DATA LINES:
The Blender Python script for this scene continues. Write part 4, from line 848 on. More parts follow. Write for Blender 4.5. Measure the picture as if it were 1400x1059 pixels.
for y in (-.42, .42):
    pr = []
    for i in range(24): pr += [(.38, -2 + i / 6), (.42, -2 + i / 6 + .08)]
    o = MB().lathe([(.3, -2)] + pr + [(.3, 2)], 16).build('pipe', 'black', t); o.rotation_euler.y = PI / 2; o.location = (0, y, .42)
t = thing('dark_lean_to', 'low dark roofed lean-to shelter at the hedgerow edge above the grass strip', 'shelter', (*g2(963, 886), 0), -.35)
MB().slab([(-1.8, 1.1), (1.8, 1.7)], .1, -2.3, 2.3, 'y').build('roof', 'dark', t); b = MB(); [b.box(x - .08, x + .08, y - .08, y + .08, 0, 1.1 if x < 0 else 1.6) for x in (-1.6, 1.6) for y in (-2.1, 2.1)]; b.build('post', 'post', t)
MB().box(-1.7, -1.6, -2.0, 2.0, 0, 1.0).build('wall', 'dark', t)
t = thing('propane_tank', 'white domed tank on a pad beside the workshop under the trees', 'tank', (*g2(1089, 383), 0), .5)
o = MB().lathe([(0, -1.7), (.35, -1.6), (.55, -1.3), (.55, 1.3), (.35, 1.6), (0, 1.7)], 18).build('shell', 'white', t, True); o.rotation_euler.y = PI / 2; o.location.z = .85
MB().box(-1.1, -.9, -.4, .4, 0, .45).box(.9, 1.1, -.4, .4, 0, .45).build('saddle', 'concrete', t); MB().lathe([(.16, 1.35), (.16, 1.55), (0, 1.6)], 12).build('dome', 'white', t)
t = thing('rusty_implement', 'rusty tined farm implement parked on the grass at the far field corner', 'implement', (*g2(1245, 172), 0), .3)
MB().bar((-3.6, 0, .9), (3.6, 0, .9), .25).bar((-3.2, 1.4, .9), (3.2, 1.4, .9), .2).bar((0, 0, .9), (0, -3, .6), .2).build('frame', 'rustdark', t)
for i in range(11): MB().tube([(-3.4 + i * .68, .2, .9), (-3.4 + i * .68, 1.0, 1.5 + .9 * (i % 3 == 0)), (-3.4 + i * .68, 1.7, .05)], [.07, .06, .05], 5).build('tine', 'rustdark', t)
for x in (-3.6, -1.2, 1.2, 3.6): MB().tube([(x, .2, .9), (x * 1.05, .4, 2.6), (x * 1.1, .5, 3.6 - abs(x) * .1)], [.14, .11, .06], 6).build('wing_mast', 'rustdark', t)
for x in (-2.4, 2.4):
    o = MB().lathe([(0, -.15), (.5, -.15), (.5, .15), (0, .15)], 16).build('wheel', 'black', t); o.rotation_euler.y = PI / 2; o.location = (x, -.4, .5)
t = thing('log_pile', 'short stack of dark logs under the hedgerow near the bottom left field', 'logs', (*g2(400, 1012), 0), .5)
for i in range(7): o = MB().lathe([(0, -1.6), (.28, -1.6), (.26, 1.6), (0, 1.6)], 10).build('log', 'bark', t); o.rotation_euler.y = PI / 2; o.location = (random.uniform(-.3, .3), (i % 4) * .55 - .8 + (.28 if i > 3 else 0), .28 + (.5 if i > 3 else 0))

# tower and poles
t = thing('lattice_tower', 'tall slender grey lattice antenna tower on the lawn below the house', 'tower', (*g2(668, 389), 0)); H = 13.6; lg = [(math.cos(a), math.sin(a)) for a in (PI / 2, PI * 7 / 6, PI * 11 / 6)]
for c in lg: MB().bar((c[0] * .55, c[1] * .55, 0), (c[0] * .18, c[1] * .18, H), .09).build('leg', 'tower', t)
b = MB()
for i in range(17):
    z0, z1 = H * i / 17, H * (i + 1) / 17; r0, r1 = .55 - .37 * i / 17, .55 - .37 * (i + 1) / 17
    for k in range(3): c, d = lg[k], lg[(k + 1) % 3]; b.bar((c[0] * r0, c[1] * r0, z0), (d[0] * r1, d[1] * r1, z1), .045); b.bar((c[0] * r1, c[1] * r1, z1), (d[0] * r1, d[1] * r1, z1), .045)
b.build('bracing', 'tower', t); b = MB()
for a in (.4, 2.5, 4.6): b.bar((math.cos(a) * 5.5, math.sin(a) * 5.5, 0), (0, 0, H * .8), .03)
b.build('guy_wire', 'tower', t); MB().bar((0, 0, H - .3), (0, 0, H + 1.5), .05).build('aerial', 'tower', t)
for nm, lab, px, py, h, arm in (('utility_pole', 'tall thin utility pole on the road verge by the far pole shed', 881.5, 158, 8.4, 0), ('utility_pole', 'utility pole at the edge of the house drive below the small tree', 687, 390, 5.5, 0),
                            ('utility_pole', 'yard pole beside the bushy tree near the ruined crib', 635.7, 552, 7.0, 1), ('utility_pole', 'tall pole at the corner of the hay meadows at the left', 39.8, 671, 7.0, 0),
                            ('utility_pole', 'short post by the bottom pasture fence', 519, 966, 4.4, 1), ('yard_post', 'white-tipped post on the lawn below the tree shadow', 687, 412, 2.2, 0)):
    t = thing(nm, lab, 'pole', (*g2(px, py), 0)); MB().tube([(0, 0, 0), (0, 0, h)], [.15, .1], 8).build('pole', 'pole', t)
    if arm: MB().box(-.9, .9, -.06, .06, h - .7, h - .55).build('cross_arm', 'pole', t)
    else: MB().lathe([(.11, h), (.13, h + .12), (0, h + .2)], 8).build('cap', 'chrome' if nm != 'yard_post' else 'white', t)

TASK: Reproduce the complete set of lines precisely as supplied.

PROBLEM SOLUTION:
The Blender Python script for this scene continues. Write part 4, from line 848 on. More parts follow. Write for Blender 4.5. Measure the picture as if it were 1400x1059 pixels.
for y in (-.42, .42):
    pr = []
    for i in range(24): pr += [(.38, -2 + i / 6), (.42, -2 + i / 6 + .08)]
    o = MB().lathe([(.3, -2)] + pr + [(.3, 2)], 16).build('pipe', 'black', t); o.rotation_euler.y = PI / 2; o.location = (0, y, .42)
t = thing('dark_lean_to', 'low dark roofed lean-to shelter at the hedgerow edge above the grass strip', 'shelter', (*g2(963, 886), 0), -.35)
MB().slab([(-1.8, 1.1), (1.8, 1.7)], .1, -2.3, 2.3, 'y').build('roof', 'dark', t); b = MB(); [b.box(x - .08, x + .08, y - .08, y + .08, 0, 1.1 if x < 0 else 1.6) for x in (-1.6, 1.6) for y in (-2.1, 2.1)]; b.build('post', 'post', t)
MB().box(-1.7, -1.6, -2.0, 2.0, 0, 1.0).build('wall', 'dark', t)
t = thing('propane_tank', 'white domed tank on a pad beside the workshop under the trees', 'tank', (*g2(1089, 383), 0), .5)
o = MB().lathe([(0, -1.7), (.35, -1.6), (.55, -1.3), (.55, 1.3), (.35, 1.6), (0, 1.7)], 18).build('shell', 'white', t, True); o.rotation_euler.y = PI / 2; o.location.z = .85
MB().box(-1.1, -.9, -.4, .4, 0, .45).box(.9, 1.1, -.4, .4, 0, .45).build('saddle', 'concrete', t); MB().lathe([(.16, 1.35), (.16, 1.55), (0, 1.6)], 12).build('dome', 'white', t)
t = thing('rusty_implement', 'rusty tined farm implement parked on the grass at the far field corner', 'implement', (*g2(1245, 172), 0), .3)
MB().bar((-3.6, 0, .9), (3.6, 0, .9), .25).bar((-3.2, 1.4, .9), (3.2, 1.4, .9), .2).bar((0, 0, .9), (0, -3, .6), .2).build('frame', 'rustdark', t)
for i in range(11): MB().tube([(-3.4 + i * .68, .2, .9), (-3.4 + i * .68, 1.0, 1.5 + .9 * (i % 3 == 0)), (-3.4 + i * .68, 1.7, .05)], [.07, .06, .05], 5).build('tine', 'rustdark', t)
for x in (-3.6, -1.2, 1.2, 3.6): MB().tube([(x, .2, .9), (x * 1.05, .4, 2.6), (x * 1.1, .5, 3.6 - abs(x) * .1)], [.14, .11, .06], 6).build('wing_mast', 'rustdark', t)
for x in (-2.4, 2.4):
    o = MB().lathe([(0, -.15), (.5, -.15), (.5, .15), (0, .15)], 16).build('wheel', 'black', t); o.rotation_euler.y = PI / 2; o.location = (x, -.4, .5)
t = thing('log_pile', 'short stack of dark logs under the hedgerow near the bottom left field', 'logs', (*g2(400, 1012), 0), .5)
for i in range(7): o = MB().lathe([(0, -1.6), (.28, -1.6), (.26, 1.6), (0, 1.6)], 10).build('log', 'bark', t); o.rotation_euler.y = PI / 2; o.location = (random.uniform(-.3, .3), (i % 4) * .55 - .8 + (.28 if i > 3 else 0), .28 + (.5 if i > 3 else 0))

# tower and poles
t = thing('lattice_tower', 'tall slender grey lattice antenna tower on the lawn below the house', 'tower', (*g2(668, 389), 0)); H = 13.6; lg = [(math.cos(a), math.sin(a)) for a in (PI / 2, PI * 7 / 6, PI * 11 / 6)]
for c in lg: MB().bar((c[0] * .55, c[1] * .55, 0), (c[0] * .18, c[1] * .18, H), .09).build('leg', 'tower', t)
b = MB()
for i in range(17):
    z0, z1 = H * i / 17, H * (i + 1) / 17; r0, r1 = .55 - .37 * i / 17, .55 - .37 * (i + 1) / 17
    for k in range(3): c, d = lg[k], lg[(k + 1) % 3]; b.bar((c[0] * r0, c[1] * r0, z0), (d[0] * r1, d[1] * r1, z1), .045); b.bar((c[0] * r1, c[1] * r1, z1), (d[0] * r1, d[1] * r1, z1), .045)
b.build('bracing', 'tower', t); b = MB()
for a in (.4, 2.5, 4.6): b.bar((math.cos(a) * 5.5, math.sin(a) * 5.5, 0), (0, 0, H * .8), .03)
b.build('guy_wire', 'tower', t); MB().bar((0, 0, H - .3), (0, 0, H + 1.5), .05).build('aerial', 'tower', t)
for nm, lab, px, py, h, arm in (('utility_pole', 'tall thin utility pole on the road verge by the far pole shed', 881.5, 158, 8.4, 0), ('utility_pole', 'utility pole at the edge of the house drive below the small tree', 687, 390, 5.5, 0),
                            ('utility_pole', 'yard pole beside the bushy tree near the ruined crib', 635.7, 552, 7.0, 1), ('utility_pole', 'tall pole at the corner of the hay meadows at the left', 39.8, 671, 7.0, 0),
                            ('utility_pole', 'short post by the bottom pasture fence', 519, 966, 4.4, 1), ('yard_post', 'white-tipped post on the lawn below the tree shadow', 687, 412, 2.2, 0)):
    t = thing(nm, lab, 'pole', (*g2(px, py), 0)); MB().tube([(0, 0, 0), (0, 0, h)], [.15, .1], 8).build('pole', 'pole', t)
    if arm: MB().box(-.9, .9, -.06, .06, h - .7, h - .55).build('cross_arm', 'pole', t)
    else: MB().lathe([(.11, h), (.13, h + .12), (0, h + .2)], 8).build('cap', 'chrome' if nm != 'yard_post' else 'white', t)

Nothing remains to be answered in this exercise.